● Dataset excerpts
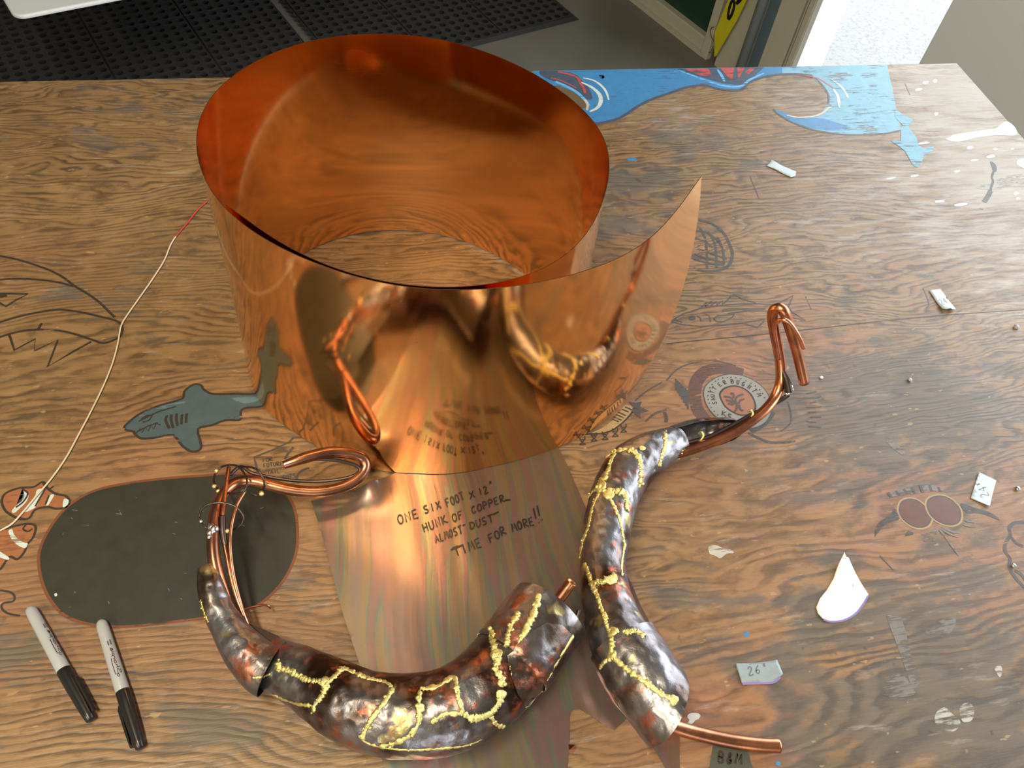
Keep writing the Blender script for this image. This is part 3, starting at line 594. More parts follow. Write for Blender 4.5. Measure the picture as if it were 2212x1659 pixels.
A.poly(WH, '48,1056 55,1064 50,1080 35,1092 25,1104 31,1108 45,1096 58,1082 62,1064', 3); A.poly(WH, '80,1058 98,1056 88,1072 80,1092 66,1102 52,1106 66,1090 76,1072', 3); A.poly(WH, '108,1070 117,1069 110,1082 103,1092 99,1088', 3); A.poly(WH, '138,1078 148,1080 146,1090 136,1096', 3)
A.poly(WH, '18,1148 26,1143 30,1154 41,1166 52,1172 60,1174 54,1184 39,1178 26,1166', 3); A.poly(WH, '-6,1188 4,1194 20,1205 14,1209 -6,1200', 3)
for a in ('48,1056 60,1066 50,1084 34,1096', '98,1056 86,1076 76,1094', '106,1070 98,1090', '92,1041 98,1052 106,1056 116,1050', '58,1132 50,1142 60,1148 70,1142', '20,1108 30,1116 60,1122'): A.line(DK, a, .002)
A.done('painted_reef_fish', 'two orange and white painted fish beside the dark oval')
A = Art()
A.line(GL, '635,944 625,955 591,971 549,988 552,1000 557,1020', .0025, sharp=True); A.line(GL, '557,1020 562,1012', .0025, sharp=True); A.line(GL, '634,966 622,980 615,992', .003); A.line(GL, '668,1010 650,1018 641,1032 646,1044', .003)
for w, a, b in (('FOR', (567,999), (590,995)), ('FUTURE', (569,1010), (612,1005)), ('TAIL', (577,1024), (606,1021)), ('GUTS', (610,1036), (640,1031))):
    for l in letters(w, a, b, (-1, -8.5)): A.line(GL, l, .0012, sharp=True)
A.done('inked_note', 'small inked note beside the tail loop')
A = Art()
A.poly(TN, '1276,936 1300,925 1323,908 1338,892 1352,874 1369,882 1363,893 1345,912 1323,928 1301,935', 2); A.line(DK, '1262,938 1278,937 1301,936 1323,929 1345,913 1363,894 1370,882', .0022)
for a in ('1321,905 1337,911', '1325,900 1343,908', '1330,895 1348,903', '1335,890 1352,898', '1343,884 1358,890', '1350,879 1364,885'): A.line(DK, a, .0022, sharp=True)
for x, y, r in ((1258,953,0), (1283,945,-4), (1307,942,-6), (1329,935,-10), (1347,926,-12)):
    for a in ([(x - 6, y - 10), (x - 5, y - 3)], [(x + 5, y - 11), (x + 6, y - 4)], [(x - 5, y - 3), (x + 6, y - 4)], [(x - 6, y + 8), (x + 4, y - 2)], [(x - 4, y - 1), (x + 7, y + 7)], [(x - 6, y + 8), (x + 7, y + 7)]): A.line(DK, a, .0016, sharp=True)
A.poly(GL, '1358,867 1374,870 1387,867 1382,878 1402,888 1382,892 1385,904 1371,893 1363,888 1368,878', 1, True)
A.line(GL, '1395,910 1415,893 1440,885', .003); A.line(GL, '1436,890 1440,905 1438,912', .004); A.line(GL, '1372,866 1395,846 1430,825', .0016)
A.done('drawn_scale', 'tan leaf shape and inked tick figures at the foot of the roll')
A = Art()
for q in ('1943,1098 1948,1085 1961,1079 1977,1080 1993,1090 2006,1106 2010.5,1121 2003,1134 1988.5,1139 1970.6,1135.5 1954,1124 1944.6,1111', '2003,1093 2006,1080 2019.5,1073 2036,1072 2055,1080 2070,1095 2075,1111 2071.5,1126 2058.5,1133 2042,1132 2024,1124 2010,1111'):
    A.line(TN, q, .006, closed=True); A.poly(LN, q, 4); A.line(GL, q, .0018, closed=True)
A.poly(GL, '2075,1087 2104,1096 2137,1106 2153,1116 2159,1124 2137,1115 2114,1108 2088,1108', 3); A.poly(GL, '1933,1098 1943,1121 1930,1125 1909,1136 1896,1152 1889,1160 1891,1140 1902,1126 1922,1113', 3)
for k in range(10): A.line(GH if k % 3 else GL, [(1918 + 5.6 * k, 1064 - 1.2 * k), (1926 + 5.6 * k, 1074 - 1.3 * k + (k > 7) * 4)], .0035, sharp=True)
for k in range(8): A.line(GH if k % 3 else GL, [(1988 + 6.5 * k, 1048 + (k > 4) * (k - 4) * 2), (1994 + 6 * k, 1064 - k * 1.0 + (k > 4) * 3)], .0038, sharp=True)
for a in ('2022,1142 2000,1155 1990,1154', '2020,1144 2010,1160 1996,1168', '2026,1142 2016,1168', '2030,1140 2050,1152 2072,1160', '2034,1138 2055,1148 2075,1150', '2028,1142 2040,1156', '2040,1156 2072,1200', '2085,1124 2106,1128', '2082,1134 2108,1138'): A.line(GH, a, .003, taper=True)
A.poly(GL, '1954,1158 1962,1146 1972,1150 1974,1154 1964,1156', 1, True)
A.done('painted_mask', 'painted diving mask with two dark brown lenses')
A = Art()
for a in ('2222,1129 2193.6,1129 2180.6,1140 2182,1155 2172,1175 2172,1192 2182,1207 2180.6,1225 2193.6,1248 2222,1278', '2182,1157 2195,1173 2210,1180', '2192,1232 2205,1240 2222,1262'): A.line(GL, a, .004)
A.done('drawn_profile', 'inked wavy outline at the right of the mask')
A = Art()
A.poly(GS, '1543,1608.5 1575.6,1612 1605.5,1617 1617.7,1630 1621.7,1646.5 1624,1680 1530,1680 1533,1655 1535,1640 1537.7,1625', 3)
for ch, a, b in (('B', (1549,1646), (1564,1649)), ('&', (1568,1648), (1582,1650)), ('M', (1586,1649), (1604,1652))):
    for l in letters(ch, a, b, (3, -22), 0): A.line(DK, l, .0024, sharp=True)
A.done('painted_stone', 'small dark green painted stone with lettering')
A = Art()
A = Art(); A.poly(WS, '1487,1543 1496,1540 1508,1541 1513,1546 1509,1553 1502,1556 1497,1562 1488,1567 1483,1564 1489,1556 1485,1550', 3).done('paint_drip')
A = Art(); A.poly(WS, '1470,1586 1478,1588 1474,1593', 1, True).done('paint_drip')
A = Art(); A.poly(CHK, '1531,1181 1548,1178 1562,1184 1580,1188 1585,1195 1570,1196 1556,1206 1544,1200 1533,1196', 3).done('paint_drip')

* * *

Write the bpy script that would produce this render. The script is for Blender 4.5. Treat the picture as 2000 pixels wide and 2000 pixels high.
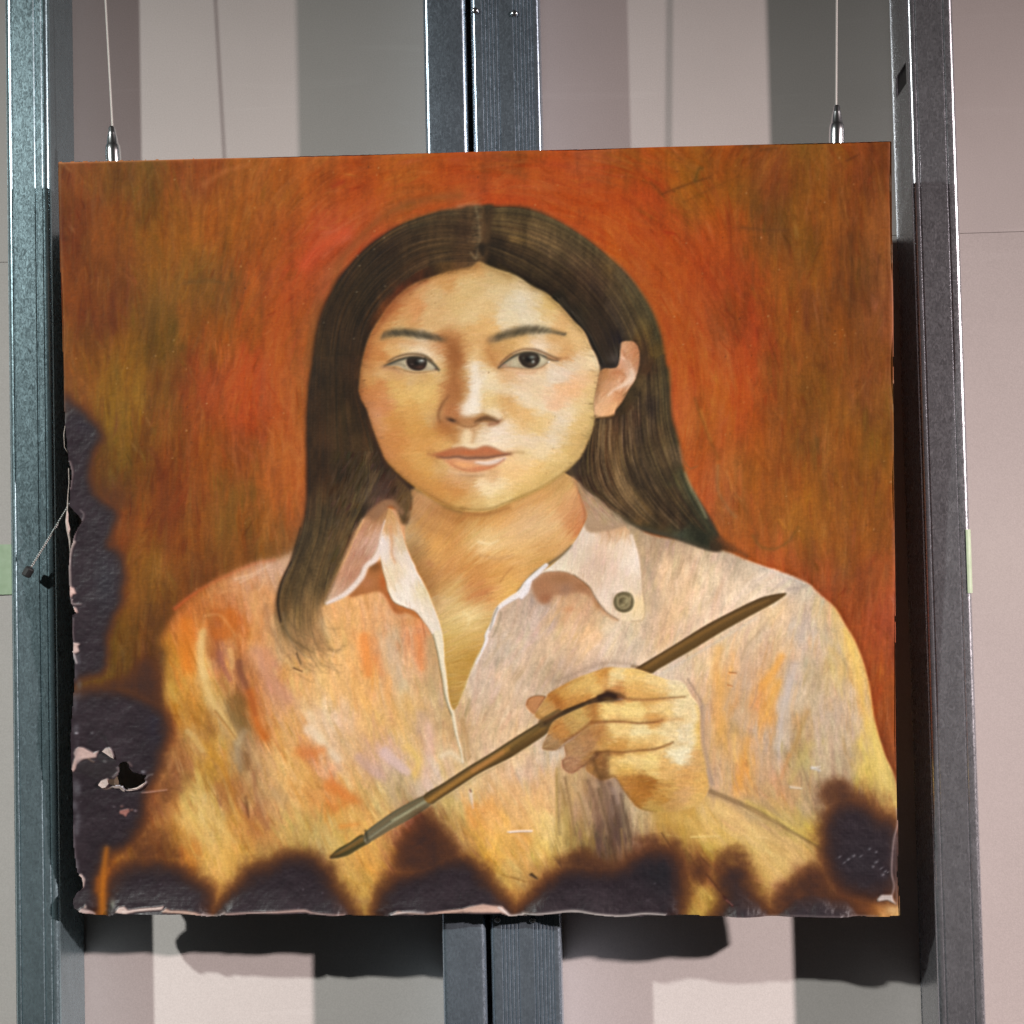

---

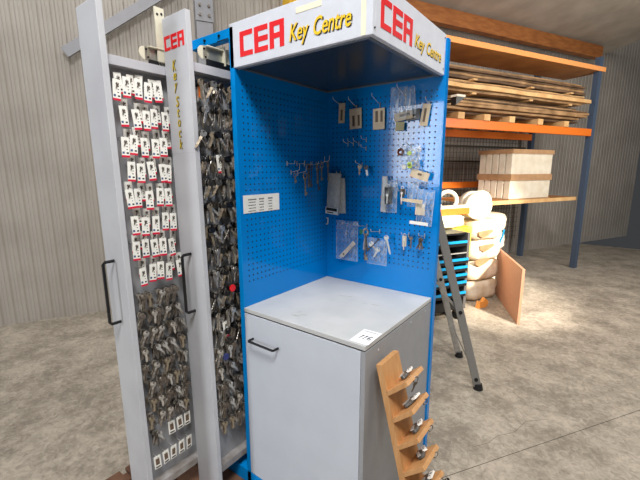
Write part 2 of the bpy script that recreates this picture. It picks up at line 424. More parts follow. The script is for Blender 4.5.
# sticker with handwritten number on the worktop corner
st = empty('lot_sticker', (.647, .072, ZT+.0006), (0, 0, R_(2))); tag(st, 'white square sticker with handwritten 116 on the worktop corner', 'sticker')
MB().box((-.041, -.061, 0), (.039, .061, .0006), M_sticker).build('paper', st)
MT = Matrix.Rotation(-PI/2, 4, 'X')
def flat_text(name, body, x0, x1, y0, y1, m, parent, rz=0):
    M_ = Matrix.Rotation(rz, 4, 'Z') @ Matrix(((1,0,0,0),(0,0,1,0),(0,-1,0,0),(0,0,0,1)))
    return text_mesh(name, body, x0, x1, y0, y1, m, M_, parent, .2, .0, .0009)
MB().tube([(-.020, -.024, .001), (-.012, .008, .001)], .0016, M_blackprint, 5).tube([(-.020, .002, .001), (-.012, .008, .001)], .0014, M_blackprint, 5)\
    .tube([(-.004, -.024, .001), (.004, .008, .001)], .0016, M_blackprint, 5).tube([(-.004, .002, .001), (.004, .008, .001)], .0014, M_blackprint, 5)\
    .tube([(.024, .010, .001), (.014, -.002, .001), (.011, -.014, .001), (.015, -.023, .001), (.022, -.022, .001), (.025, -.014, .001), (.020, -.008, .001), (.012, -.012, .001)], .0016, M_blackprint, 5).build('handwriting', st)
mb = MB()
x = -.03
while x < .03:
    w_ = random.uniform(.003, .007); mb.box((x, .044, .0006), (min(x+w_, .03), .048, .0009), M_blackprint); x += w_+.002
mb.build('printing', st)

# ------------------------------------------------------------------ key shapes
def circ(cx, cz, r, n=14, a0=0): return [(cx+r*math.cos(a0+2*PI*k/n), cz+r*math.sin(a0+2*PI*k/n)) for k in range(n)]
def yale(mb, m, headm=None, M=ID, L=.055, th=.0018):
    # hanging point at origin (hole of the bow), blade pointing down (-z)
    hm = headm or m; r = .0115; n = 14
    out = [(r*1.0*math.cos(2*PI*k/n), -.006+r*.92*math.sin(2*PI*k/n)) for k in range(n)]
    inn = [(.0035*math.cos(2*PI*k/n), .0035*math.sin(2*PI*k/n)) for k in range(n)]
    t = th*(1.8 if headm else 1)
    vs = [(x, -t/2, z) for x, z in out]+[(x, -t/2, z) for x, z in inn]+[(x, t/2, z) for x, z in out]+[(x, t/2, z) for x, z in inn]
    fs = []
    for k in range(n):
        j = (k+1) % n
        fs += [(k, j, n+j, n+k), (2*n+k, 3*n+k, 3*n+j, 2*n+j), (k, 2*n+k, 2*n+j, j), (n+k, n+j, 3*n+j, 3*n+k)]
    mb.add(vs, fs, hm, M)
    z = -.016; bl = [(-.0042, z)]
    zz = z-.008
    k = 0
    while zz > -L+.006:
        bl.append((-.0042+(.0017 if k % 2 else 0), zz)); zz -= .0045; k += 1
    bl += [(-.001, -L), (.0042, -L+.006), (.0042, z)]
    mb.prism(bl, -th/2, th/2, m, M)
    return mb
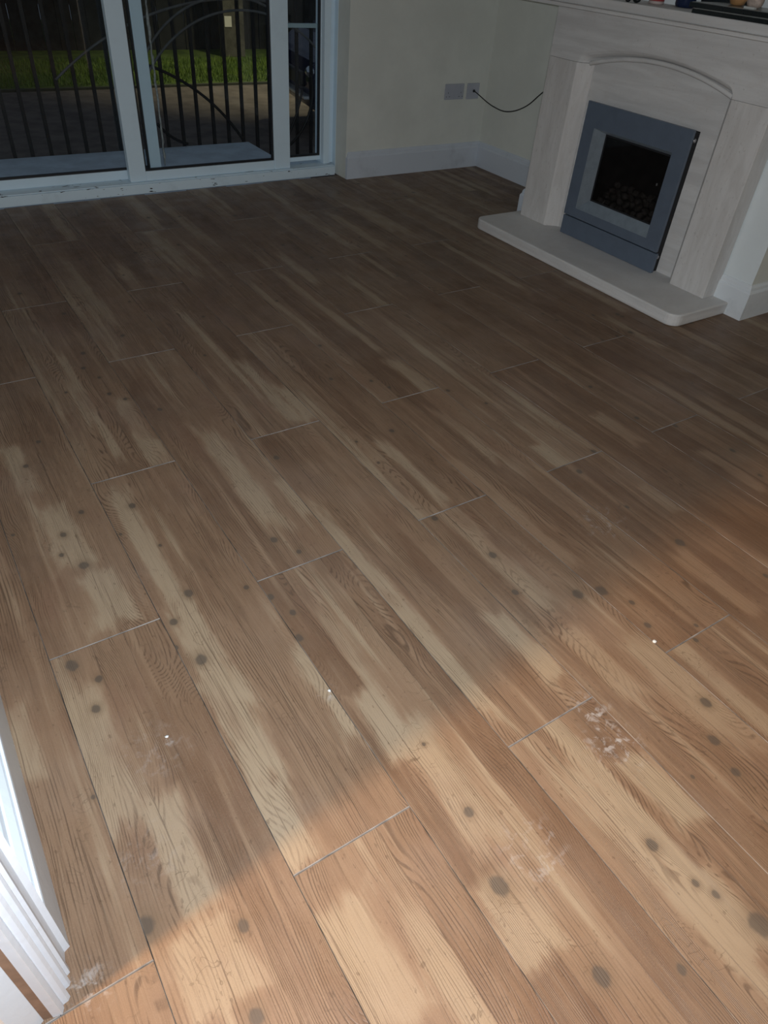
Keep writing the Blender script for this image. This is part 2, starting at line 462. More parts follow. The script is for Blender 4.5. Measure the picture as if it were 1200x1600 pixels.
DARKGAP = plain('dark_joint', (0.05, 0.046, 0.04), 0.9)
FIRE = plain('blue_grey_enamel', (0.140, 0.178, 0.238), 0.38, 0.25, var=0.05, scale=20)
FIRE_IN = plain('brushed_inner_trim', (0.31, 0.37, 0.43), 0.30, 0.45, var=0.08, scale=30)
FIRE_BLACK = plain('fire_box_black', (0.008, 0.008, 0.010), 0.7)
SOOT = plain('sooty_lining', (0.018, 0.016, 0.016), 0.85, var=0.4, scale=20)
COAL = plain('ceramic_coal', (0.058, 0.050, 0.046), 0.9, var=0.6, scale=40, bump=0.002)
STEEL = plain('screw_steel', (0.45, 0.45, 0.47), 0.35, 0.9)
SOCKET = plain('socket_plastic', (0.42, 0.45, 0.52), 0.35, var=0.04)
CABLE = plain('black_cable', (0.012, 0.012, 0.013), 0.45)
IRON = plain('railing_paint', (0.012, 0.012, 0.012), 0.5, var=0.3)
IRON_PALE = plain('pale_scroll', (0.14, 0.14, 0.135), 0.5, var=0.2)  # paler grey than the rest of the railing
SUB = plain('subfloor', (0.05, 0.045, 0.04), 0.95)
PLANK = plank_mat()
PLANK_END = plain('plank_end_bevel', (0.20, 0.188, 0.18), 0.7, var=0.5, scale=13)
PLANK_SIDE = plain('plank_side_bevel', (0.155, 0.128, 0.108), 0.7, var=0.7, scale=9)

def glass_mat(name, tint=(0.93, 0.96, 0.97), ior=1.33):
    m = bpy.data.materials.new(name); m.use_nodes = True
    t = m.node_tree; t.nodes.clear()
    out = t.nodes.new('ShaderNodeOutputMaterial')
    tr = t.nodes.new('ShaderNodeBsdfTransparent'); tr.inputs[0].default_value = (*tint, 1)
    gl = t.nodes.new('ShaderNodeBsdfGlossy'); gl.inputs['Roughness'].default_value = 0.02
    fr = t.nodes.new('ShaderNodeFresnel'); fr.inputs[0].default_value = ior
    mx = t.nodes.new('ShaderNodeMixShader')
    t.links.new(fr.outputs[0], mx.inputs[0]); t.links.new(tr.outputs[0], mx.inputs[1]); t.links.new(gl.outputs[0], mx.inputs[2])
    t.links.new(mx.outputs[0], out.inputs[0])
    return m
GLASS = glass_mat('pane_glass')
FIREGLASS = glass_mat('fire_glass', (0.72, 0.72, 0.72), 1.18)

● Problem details
Output exactly the lines of the material above from the one containing "were 1200x1600 pixels." up to and including the one containing "0.7, var=0.7, scale=9)".

● Correct response
Keep writing the Blender script for this image. This is part 2, starting at line 462. More parts follow. The script is for Blender 4.5. Measure the picture as if it were 1200x1600 pixels.
DARKGAP = plain('dark_joint', (0.05, 0.046, 0.04), 0.9)
FIRE = plain('blue_grey_enamel', (0.140, 0.178, 0.238), 0.38, 0.25, var=0.05, scale=20)
FIRE_IN = plain('brushed_inner_trim', (0.31, 0.37, 0.43), 0.30, 0.45, var=0.08, scale=30)
FIRE_BLACK = plain('fire_box_black', (0.008, 0.008, 0.010), 0.7)
SOOT = plain('sooty_lining', (0.018, 0.016, 0.016), 0.85, var=0.4, scale=20)
COAL = plain('ceramic_coal', (0.058, 0.050, 0.046), 0.9, var=0.6, scale=40, bump=0.002)
STEEL = plain('screw_steel', (0.45, 0.45, 0.47), 0.35, 0.9)
SOCKET = plain('socket_plastic', (0.42, 0.45, 0.52), 0.35, var=0.04)
CABLE = plain('black_cable', (0.012, 0.012, 0.013), 0.45)
IRON = plain('railing_paint', (0.012, 0.012, 0.012), 0.5, var=0.3)
IRON_PALE = plain('pale_scroll', (0.14, 0.14, 0.135), 0.5, var=0.2)  # paler grey than the rest of the railing
SUB = plain('subfloor', (0.05, 0.045, 0.04), 0.95)
PLANK = plank_mat()
PLANK_END = plain('plank_end_bevel', (0.20, 0.188, 0.18), 0.7, var=0.5, scale=13)
PLANK_SIDE = plain('plank_side_bevel', (0.155, 0.128, 0.108), 0.7, var=0.7, scale=9)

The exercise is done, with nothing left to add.